Data section →

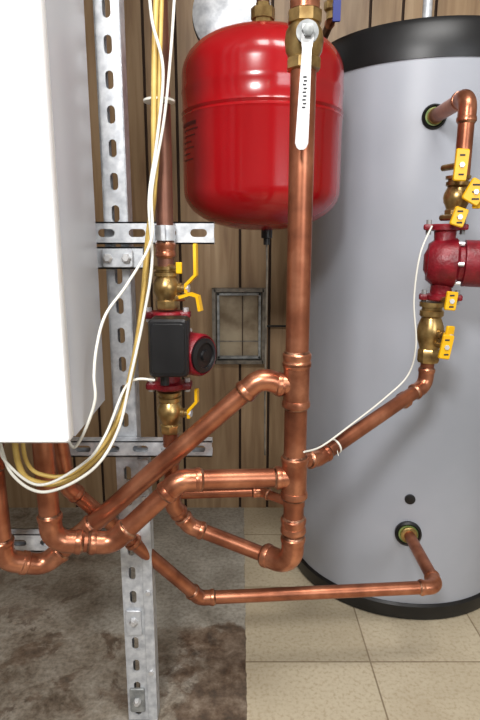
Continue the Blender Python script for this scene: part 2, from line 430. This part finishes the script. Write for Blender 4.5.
# ---------------- main riser with tees
MX,MY,mr=0.095,0.92,0.0195
def mz(v): return P(300,v,MY).z
b=Bd('copper_main_riser')
zend=mz(566)
dl=P(263,554,0.955)
run(b,[(MX,MY,mz(26)),(MX,MY,zend),dl],mr*0.93,R=0.034)
b.cyl((MX,MY,mz(28)),(MX,MY,mz(505)),mr,COP)
b.cyl((MX,MY,mz(-4)),(MX,MY,2.345),mr,OLD)
coupling(b,(MX,MY,mz(360)),(0,0,1),mr,0.008)
A1=Vector((MX,MY,mz(384))); B1=Vector((MX,MY,mz(477)))
tee(b,A1,(0,0,1),(-1,0,0),mr,0.0165,0.036,0.03)
tee(b,B1,(0,0,1),(-1,-0.1,0),mr,0.0165,0.034,0.03)
coupling(b,(MX,MY,mz(525)),(0,0,1),mr*0.95,0.01)
b.done()
b=Bd('ball_valve')
zc=mz(42)
b.lathe([(0.022,-0.04),(0.026,-0.038),(0.026,-0.024),(0.023,-0.022)],(MX,MY,zc),(0,0,1),BRA,8,rot=.39)
b.lathe([(0.022,-0.023),(0.027,-0.014),(0.029,0.0),(0.027,0.014),(0.022,0.023)],(MX,MY,zc),(0,0,1),BRA,32)
b.lathe([(0.023,0.022),(0.026,0.024),(0.026,0.040),(0.022,0.042)],(MX,MY,zc),(0,0,1),BRA,8,rot=.39)
b.lathe([(0.022,0.042),(0.022,0.075),(0.0255,0.077),(0.0255,0.09)],(MX,MY,zc),(0,0,1),FIT,32)
b.cyl((MX,MY-0.02,zc),(MX,MY-0.042,zc),0.010,BRA)
b.lathe([(0.016,0),(0.016,0.004)],(MX,MY-0.040,zc),(0,-1,0),GALD,24)
b.lathe([(0.0085,0),(0.0085,0.008),(0.004,0.010)],(MX,MY-0.046,zc),(0,-1,0),GALD,6)
lv=[(MX,MY-.044,zc+.010),(MX,MY-.044,zc-.010),(MX-.001,MY-.050,zc-.025),(MX-.002,MY-.054,zc-.04),(MX-.005,MY-.054,zc-.125),(MX-.006,MY-.054,zc-.150),(MX-.006,MY-.054,zc-.156),(MX-.006,MY-.054,zc-.159)]
b.strip(lv,[.014,.018,.013,.014,.018,.019,.014,.007],.004,(1,0,0),SIL)
for k in range(9): b.box((MX-.0035+(k%2)*.001-k*.0001,MY-.0565,zc-.062-k*.005),(0.005,0.0022,0.0005),TXT)
b.done()

# ---------------- boiler piping
b=Bd('copper_pipe_upper_return')
s=A1+Vector((-0.03,0,0))
run(b,[s,P(262,377,0.915),P(84,532,0.912),P(44,565,0.90),P(4,560,0.87),P(-8,455,0.86),P(-8,455,0.86)+Vector((0,0,.10))][:7],0.0165,R=0.030)
b.done()
b=Bd('copper_pipe_loop')
s=B1+Vector((-0.03,-0.003,0)); lx=P(50,540,0.84)
run(b,[s,P(180,480,0.878),P(112,543,0.862),P(52,541,0.84),(lx.x,lx.y,zb)],0.0165,R=0.031)
b.done()
Zc=ports[1].z-0.004; px_=ports[1].x
b=Bd('copper_pipe_tank_supply')
c0=P(68,487,0.915)
e2=P(200,598,1.05)
run(b,[Vector((c0.x,c0.y-.045,zb)),c0,e2,(px_,1.085,Zc),(px_,ports[1].y-0.005,ports[1].z)],0.0138,R=0.022)
collar(b,c0+(e2-c0)*0.45,(e2-c0),0.0138)
b.done()
PX,PY,prr=-0.122,0.943,0.0138
def pz(v): return P(165,v,PY).z
b=Bd('copper_pump_line')
run(b,[(PX,PY,2.345),(PX,PY,pz(283))],prr,m=OLD)
run(b,[(PX,PY,pz(405)),(PX,PY,pz(505)),P(190,526,0.96),P(262,554,0.955)],prr,R=0.022)
coupling(b,(PX,PY,pz(250)),(0,0,1),prr,0.008); coupling(b,(PX,PY,pz(456)),(0,0,1),prr,0.008)
b.done()
b=Bd('copper_crossover_pipe')
a_=Vector((P(176,492,.96).x,0.965,P(176,492,.965).z))
run(b,[(PX+.006,.955,a_.z),P(262,492,.965),P(262,492,.965)+Vector((0.045,-.04,.0))],0.0085,R=0.014)
b.done()

def iso_valve(name,base,L,r,side,hand,axis=(0,0,1)):
    """brass flanged isolation ball valve with vinyl lever"""
    b=Bd(name); base=Vector(base)
    b.lathe([(r*1.25,0),(r*1.38,.04*L),(r*1.38,.2*L),(r*1.2,.24*L)],base,axis,BRA,8)
    b.lathe([(r*1.15,.22*L),(r*1.3,.3*L),(r*1.55,.4*L),(r*1.62,.5*L),(r*1.55,.6*L),(r*1.3,.7*L),(r*1.15,.76*L)],base,axis,BRA,32)
    b.lathe([(r*1.2,.75*L),(r*1.42,.78*L),(r*1.42,.86*L),(r*1.2,.88*L),(r*1.2,.93*L),(r*1.5,.93*L),(r*1.5,L)],base,axis,BRA,32)
    c=base+Vector(axis)*L*.5; side=Vector(side).normalized()
    e=c+side*r*2.5
    b.lathe([(r*.6,0),(r*.6,r*1.9),(r*.42,r*1.95),(r*.42,r*2.4)],c,side,BRA,12)
    b.lathe([(r*.5,0),(r*.5,.004)],e,side,SIL,6)
    hand(b,e,side)
    return b.done()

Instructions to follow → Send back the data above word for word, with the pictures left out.

Exercise output →
Continue the Blender Python script for this scene: part 2, from line 430. This part finishes the script. Write for Blender 4.5.
# ---------------- main riser with tees
MX,MY,mr=0.095,0.92,0.0195
def mz(v): return P(300,v,MY).z
b=Bd('copper_main_riser')
zend=mz(566)
dl=P(263,554,0.955)
run(b,[(MX,MY,mz(26)),(MX,MY,zend),dl],mr*0.93,R=0.034)
b.cyl((MX,MY,mz(28)),(MX,MY,mz(505)),mr,COP)
b.cyl((MX,MY,mz(-4)),(MX,MY,2.345),mr,OLD)
coupling(b,(MX,MY,mz(360)),(0,0,1),mr,0.008)
A1=Vector((MX,MY,mz(384))); B1=Vector((MX,MY,mz(477)))
tee(b,A1,(0,0,1),(-1,0,0),mr,0.0165,0.036,0.03)
tee(b,B1,(0,0,1),(-1,-0.1,0),mr,0.0165,0.034,0.03)
coupling(b,(MX,MY,mz(525)),(0,0,1),mr*0.95,0.01)
b.done()
b=Bd('ball_valve')
zc=mz(42)
b.lathe([(0.022,-0.04),(0.026,-0.038),(0.026,-0.024),(0.023,-0.022)],(MX,MY,zc),(0,0,1),BRA,8,rot=.39)
b.lathe([(0.022,-0.023),(0.027,-0.014),(0.029,0.0),(0.027,0.014),(0.022,0.023)],(MX,MY,zc),(0,0,1),BRA,32)
b.lathe([(0.023,0.022),(0.026,0.024),(0.026,0.040),(0.022,0.042)],(MX,MY,zc),(0,0,1),BRA,8,rot=.39)
b.lathe([(0.022,0.042),(0.022,0.075),(0.0255,0.077),(0.0255,0.09)],(MX,MY,zc),(0,0,1),FIT,32)
b.cyl((MX,MY-0.02,zc),(MX,MY-0.042,zc),0.010,BRA)
b.lathe([(0.016,0),(0.016,0.004)],(MX,MY-0.040,zc),(0,-1,0),GALD,24)
b.lathe([(0.0085,0),(0.0085,0.008),(0.004,0.010)],(MX,MY-0.046,zc),(0,-1,0),GALD,6)
lv=[(MX,MY-.044,zc+.010),(MX,MY-.044,zc-.010),(MX-.001,MY-.050,zc-.025),(MX-.002,MY-.054,zc-.04),(MX-.005,MY-.054,zc-.125),(MX-.006,MY-.054,zc-.150),(MX-.006,MY-.054,zc-.156),(MX-.006,MY-.054,zc-.159)]
b.strip(lv,[.014,.018,.013,.014,.018,.019,.014,.007],.004,(1,0,0),SIL)
for k in range(9): b.box((MX-.0035+(k%2)*.001-k*.0001,MY-.0565,zc-.062-k*.005),(0.005,0.0022,0.0005),TXT)
b.done()

# ---------------- boiler piping
b=Bd('copper_pipe_upper_return')
s=A1+Vector((-0.03,0,0))
run(b,[s,P(262,377,0.915),P(84,532,0.912),P(44,565,0.90),P(4,560,0.87),P(-8,455,0.86),P(-8,455,0.86)+Vector((0,0,.10))][:7],0.0165,R=0.030)
b.done()
b=Bd('copper_pipe_loop')
s=B1+Vector((-0.03,-0.003,0)); lx=P(50,540,0.84)
run(b,[s,P(180,480,0.878),P(112,543,0.862),P(52,541,0.84),(lx.x,lx.y,zb)],0.0165,R=0.031)
b.done()
Zc=ports[1].z-0.004; px_=ports[1].x
b=Bd('copper_pipe_tank_supply')
c0=P(68,487,0.915)
e2=P(200,598,1.05)
run(b,[Vector((c0.x,c0.y-.045,zb)),c0,e2,(px_,1.085,Zc),(px_,ports[1].y-0.005,ports[1].z)],0.0138,R=0.022)
collar(b,c0+(e2-c0)*0.45,(e2-c0),0.0138)
b.done()
PX,PY,prr=-0.122,0.943,0.0138
def pz(v): return P(165,v,PY).z
b=Bd('copper_pump_line')
run(b,[(PX,PY,2.345),(PX,PY,pz(283))],prr,m=OLD)
run(b,[(PX,PY,pz(405)),(PX,PY,pz(505)),P(190,526,0.96),P(262,554,0.955)],prr,R=0.022)
coupling(b,(PX,PY,pz(250)),(0,0,1),prr,0.008); coupling(b,(PX,PY,pz(456)),(0,0,1),prr,0.008)
b.done()
b=Bd('copper_crossover_pipe')
a_=Vector((P(176,492,.96).x,0.965,P(176,492,.965).z))
run(b,[(PX+.006,.955,a_.z),P(262,492,.965),P(262,492,.965)+Vector((0.045,-.04,.0))],0.0085,R=0.014)
b.done()

def iso_valve(name,base,L,r,side,hand,axis=(0,0,1)):
    """brass flanged isolation ball valve with vinyl lever"""
    b=Bd(name); base=Vector(base)
    b.lathe([(r*1.25,0),(r*1.38,.04*L),(r*1.38,.2*L),(r*1.2,.24*L)],base,axis,BRA,8)
    b.lathe([(r*1.15,.22*L),(r*1.3,.3*L),(r*1.55,.4*L),(r*1.62,.5*L),(r*1.55,.6*L),(r*1.3,.7*L),(r*1.15,.76*L)],base,axis,BRA,32)
    b.lathe([(r*1.2,.75*L),(r*1.42,.78*L),(r*1.42,.86*L),(r*1.2,.88*L),(r*1.2,.93*L),(r*1.5,.93*L),(r*1.5,L)],base,axis,BRA,32)
    c=base+Vector(axis)*L*.5; side=Vector(side).normalized()
    e=c+side*r*2.5
    b.lathe([(r*.6,0),(r*.6,r*1.9),(r*.42,r*1.95),(r*.42,r*2.4)],c,side,BRA,12)
    b.lathe([(r*.5,0),(r*.5,.004)],e,side,SIL,6)
    hand(b,e,side)
    return b.done()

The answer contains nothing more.